_What the exercise asks:_ Go through the lines below and copy each one that holds the string "Python".

_Available records:_
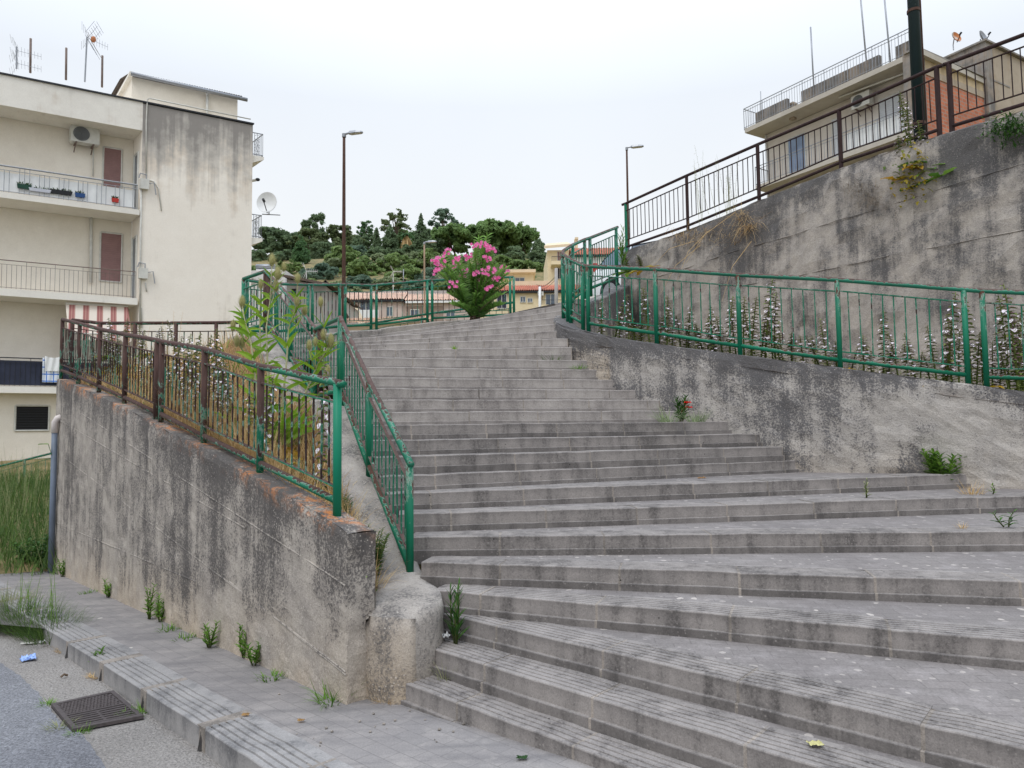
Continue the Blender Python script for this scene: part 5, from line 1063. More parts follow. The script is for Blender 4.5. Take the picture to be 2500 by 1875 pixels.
SL=[(895,640),(975,640),(1060,720),(1105,690),(1185,710),(1280,700),(1370,650),(1485,740),(1590,760),(1680,720),(1300,850),(1345,860),(1420,1020),(1450,1100),(740,850),(830,720),(840,1000),(860,1080),(1830,980),(1740,1060),(1920,1180),(2040,1090),(1460,880),(760,930),(1140,800),(1090,760),(1000,700),(930,760),(800,740),(860,790),(905,840),(960,880),(1020,810),(1080,880),(1150,860),(1210,790),(1240,900),(1310,770),(1380,820),(1430,760),(1510,830),(1560,900),(1620,840),(1660,930),(1720,860),(1780,900),(1350,960),(1490,980),(1600,1040),(1700,1010),(1250,980),(1110,960)]
fpn=[(0,'far'),(195,'second'),(245,'third'),(307,'fourth'),(390,'double'),(500,'sixth'),(637,'seventh'),(824,'last')]
usl=[x/3.16 for x,y in SL]; fbi=lambda u:sum(u>=a for a,_ in fpn)
for i,(x,y) in enumerate(SL):
    u=x/3.16; v=575+y/3.16; rd=random.Random(100+i)
    q=.25+.5*rd.random() if y<900 else .1+.2*rd.random()
    # find where the sight line meets the bed at that depth across it
    bt_=min(((abs((bedpt(tt/60,q).x/bedpt(tt/60,q).y)-ray(u,v).x),tt/60) for tt in range(61)))[1]; b=bedpt(bt_,q); tp=AD(u,v,b.y); h=max(.3,min(1.5,tp.z-b.z))
    for (a,na),(e,nb) in zip(fpn,fpn[1:]):
        if a<=u<e: bl_='between the %s and %s front railing posts'%(na,nb)
    put(AC[(i+1)%4],(tp.x,b.y,b.z),rd.uniform(0,6),(min(1.25,h*.8+.35),)*2+(h,),'%s acanthus spike, %s %s'%(ht(h),place_word(sorted(q+1e-4*j for j,q in enumerate(usl) if fbi(q)==fbi(u)).index(u+1e-4*i),sum(fbi(q)==fbi(u) for q in usl)),bl_),'acanthus spikes in the left bed')
b=bedpt(.14,.82); tp=AD(773,875,b.y); put(AC[0],(tp.x,b.y,b.z-.1),1,(1.1,1.1,tp.z-b.z+.1),'white and purple acanthus spike beside the near corner post of the stair railing')
for i,(u,v,vb,d) in enumerate(((2203,231,425,9.75),(2216,262,430,9.7),(2249,304,432,9.6),(2176,345,455,9.85),(2281,364,445,9.4))):
    t=AD(u,v,d); z=AD(u,vb,d).z; put(AC[(i+2)%4],(t.x,d-.12,z),i,(1.25,1.25,t.z-z),('tallest acanthus spike growing from the top of the tall wall','second tallest acanthus spike on the tall wall, close against the tallest','acanthus spike on the tall wall just right of the dark lamp post','short acanthus spike lowest and leftmost in the clump on the tall wall','short acanthus spike at the right of the clump on the tall wall')[i],'acanthus clump on the tall wall')
for i,(u,v,vb,d) in enumerate(((1533,607,665,13.3),(1566,618,660,13.0))):
    t=AD(u,v,d); z=AD(u,vb,d).z; put(AC[i],(t.x,d,z),i,(1.3,1.3,t.z-z),('small acanthus spike at the left end of the tall wall, beside the oleander shoot','small acanthus spike on the left end of the tall wall, right of its twin')[i])
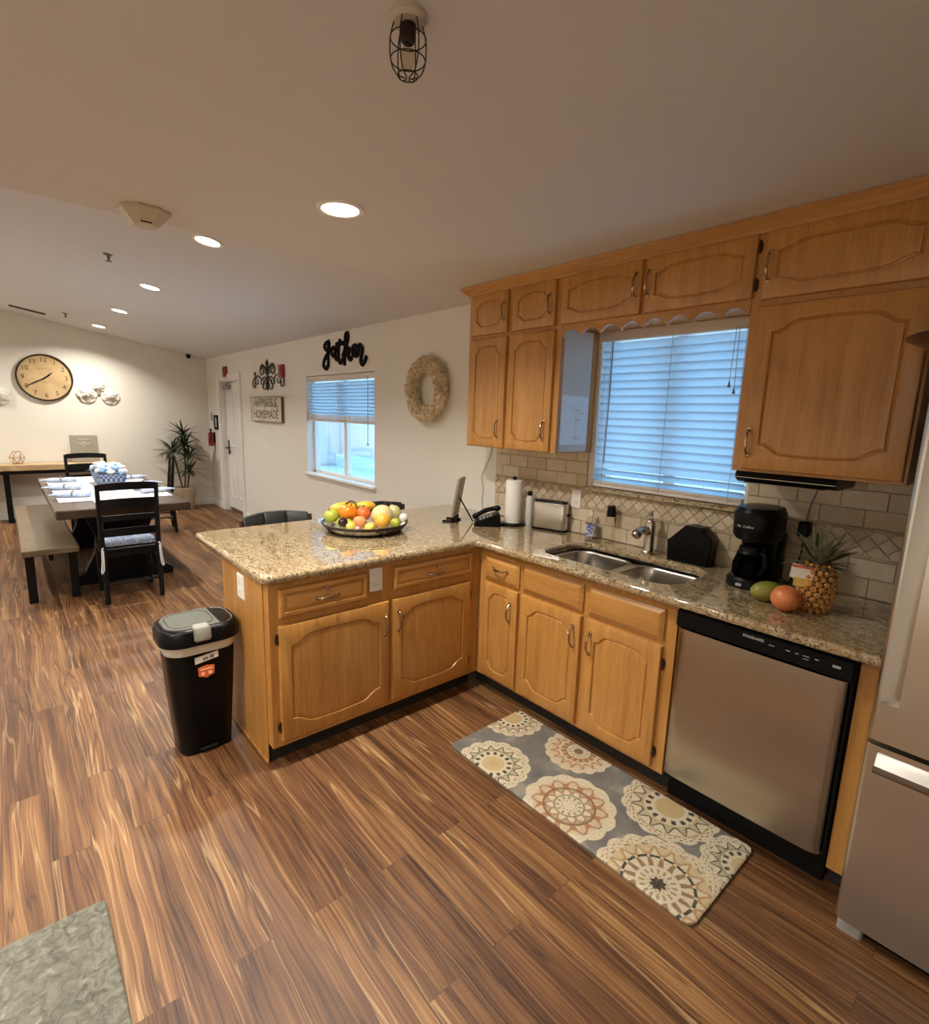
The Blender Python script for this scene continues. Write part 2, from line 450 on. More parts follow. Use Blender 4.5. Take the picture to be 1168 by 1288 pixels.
# windows
def window(name, W, mull, yg=.105):
    x0, x1, z0, z1 = W
    w = T(name, None, None, ((x0 + x1) / 2, yg, z0)); w['kind'] = 'structure'
    m = MB(); f = .034
    m.box(x0, yg - .025, z0, x0 + f, yg + .03, z1, .004); m.box(x1 - f, yg - .025, z0, x1, yg + .03, z1, .004)
    m.box(x0, yg - .025, z0, x1, yg + .03, z0 + f, .004); m.box(x0, yg - .025, z1 - f, x1, yg + .03, z1, .004)
    m.box(mull - .03, yg - .02, z0, mull + .03, yg + .03, z1, .004)
    m.build('window_frame', WHITE, w)
    MB().box(x0 + .02, yg + .003, z0 + .02, x1 - .02, yg + .007, z1 - .02).build('pane', PANE, w)
    return w
window('window_1', W1, -2.87); window('window_2', W2, .73)
m = MB().box(W1[0] - .03, -.035, W1[2] - .028, W1[1] + .03, .085, W1[2] + .002, .006); m.box(W1[0] - .02, -.012, W1[2] - .06, W1[1] + .02, 0, W1[2] - .028, .003)
S('trim_2', m, WHITE)
m = MB().box(W2[0] - .03, -.045, 1.186, W2[1] + .012, .10, 1.217, .011)
S('trim_3', m, GRANITE)

# outdoors, seen through the panes
S('ground', MB().box(-14, .15, -.12, 6, 7, -.05), plain('patio_concrete', (.75, .74, .72), .9, bump=.2), ang=0)
m = MB()
for i in range(53): m.box(-13 + i * .36, 5.4, .32, -13 + i * .36 + .352, 5.44, 3.2, .004)
m.box(-13, 5.44, .3, 6, 5.5, 3.2); m.box(-13.1, .2, -.05, -13, 5.5, 3.2)
for i in range(14): m.box(-13, .3 + i * .36, .02, -12.96, .3 + i * .36 + .352, 3.2, .004)
S('exterior_fence', m, plain('fence_tan', (.72, .60, .54), .85, bump=.3, scale=60))
S('exterior_curb', MB().box(-13, 5.2, -.06, 6, 5.5, .32, .02), plain('curb_white', (.75, .76, .76), .8))
S('added_sun_shade', MB().box(-9, .15, 2.42, 5, 1.10, 2.52), plain('sun_shade_white', (.7, .7, .7), .8))  # unseen overhang, added to keep direct sun off the windows
p = tag(MB().tube([(-4.55, 2.0, -.06), (-4.55, 2.0, 2.6)], .045, 12).build('patio_post', plain('post_grey', (.30, .36, .45), .6), org=(-4.55, 2.0, -.06)), 'slim patio post outside the window beyond the white bar', 'post')
g = T('garden_ornament', 'blue and pink garden ornament outside the right edge of window', 'ornament', (-3.15, 1.1, -.05))
MB().box(-3.19, 1.08, -.05, -2.95, 1.12, 1.42, .02).build('stand', plain('ornament_blue', (.10, .35, .62), .5), g)
MB().lathe([(.0, 0), (.12, 0), (.12, .02), (0, .02)], (-3.10, 1.07, 1.12), 20, M=Matrix.Rotation(rad(90), 4, 'X')).build('disc', plain('ornament_pink', (.75, .2, .45), .5), g)

# ------------------------------------------------------------------ blinds
def blind(name, label, x0, x1, ztop, zbot, y, n, tilt, stack, openz=None):
    b = T(name, label, 'blind', ((x0 + x1) / 2, y, ztop))
    MB().box(x0, y - .032, ztop - .055, x1, y + .028, ztop, .004).build('headrail', SLATH, b)
    m = MB(); zs = ztop - .085; step = (zs - (zbot + stack + .015)) / n
    for i in range(n + 1):
        z = zs - i * step
        t = tilt if openz is None or z > openz else tilt * .62
        R = Matrix.Translation((0, y, z)) @ Matrix.Rotation(t, 4, 'X')
        pr = [(-.025, -.0012), (-.012, .0012), (0, .002), (.012, .0012), (.025, -.0012), (.025, -.004), (0, -.0008), (-.025, -.004)]
        m.loft([[R @ Vector((x, p, q)) for p, q in pr] for x in (x0 + .004, x1 - .004)])
    m.build('slats', SLAT, b, ang=50)
    m = MB()
    k = max(1, int(stack / .012))
    for i in range(k):
        z = zbot + .022 + i * (stack - .022) / max(1, k)
        m.box(x0 + .004, y - .026, z, x1 - .004, y + .026, z + .006, .001)
    m.box(x0 + .003, y - .028, zbot, x1 - .003, y + .028, zbot + .02, .004)
    m.build('bottom_rail', SLATH, b)
    L = x1 - x0
    for fx in (.08, .5, .92): MB().tube([(x0 + fx * L, y - .031, ztop - .05), (x0 + fx * L, y - .031, zbot + .01)], .0012, 5).build('ladder_cord', CORD, b)
    return b
SLATH = plain('blind_rail', (.66, .60, .54), .5, var=.03); CORD = plain('blind_cord', (.30, .32, .34), .8)
b = blind('window_blind', 'white slatted blind lowered over the kitchen sink window', .302, 1.160, 2.095, 1.219, .02, 18, rad(-66), .035, 1.33)
MB().tube([(.385, -.018, 2.04), (.388, -.02, 1.75), (.383, -.022, 1.36)], .004, 8).build('tilt_wand', CORD, b)
m = MB(); m.tube([(1.045, -.018, 2.05), (1.04, -.02, 1.80)], .0015, 5); m.tube([(1.06, -.018, 2.05), (1.065, -.02, 1.77)], .0015, 5)
m.lathe([(.002, .03), (.008, .0), (.0, 0)], (1.04, -.02, 1.775), 8); m.lathe([(.002, .03), (.008, .0), (.0, 0)], (1.065, -.02, 1.745), 8); m.build('pull_cord', CORD, b)
b = blind('window_blind', 'white slatted blind half raised in the dining side window', -3.593, -2.162, 1.98, 1.50, .035, 9, rad(-33), .075)
m = MB(); m.tube([(-2.27, 0, 1.95), (-2.27, -.002, 1.33)], .003, 6); m.lathe([(.002, .03), (.012, .0), (.0, 0)], (-2.27, -.002, 1.30), 8); m.build('pull_cord', CORD, b)

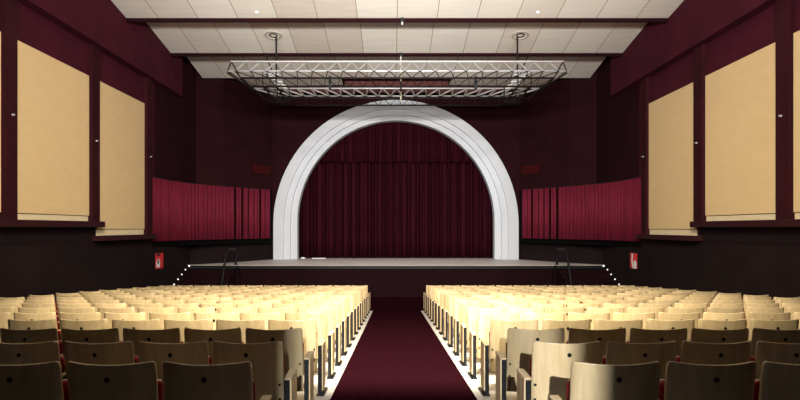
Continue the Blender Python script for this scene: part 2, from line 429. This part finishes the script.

_Solution for this exercise:_
Continue the Blender Python script for this scene: part 5, from line 1063. More parts follow. The script is for Blender 4.5. Take the picture to be 2500 by 1875 pixels.
The Blender Python script for this scene continues. Write part 2, from line 450 on. More parts follow. Use Blender 4.5. Take the picture to be 1168 by 1288 pixels.
Continue the Blender Python script for this scene: part 2, from line 429. This part finishes the script.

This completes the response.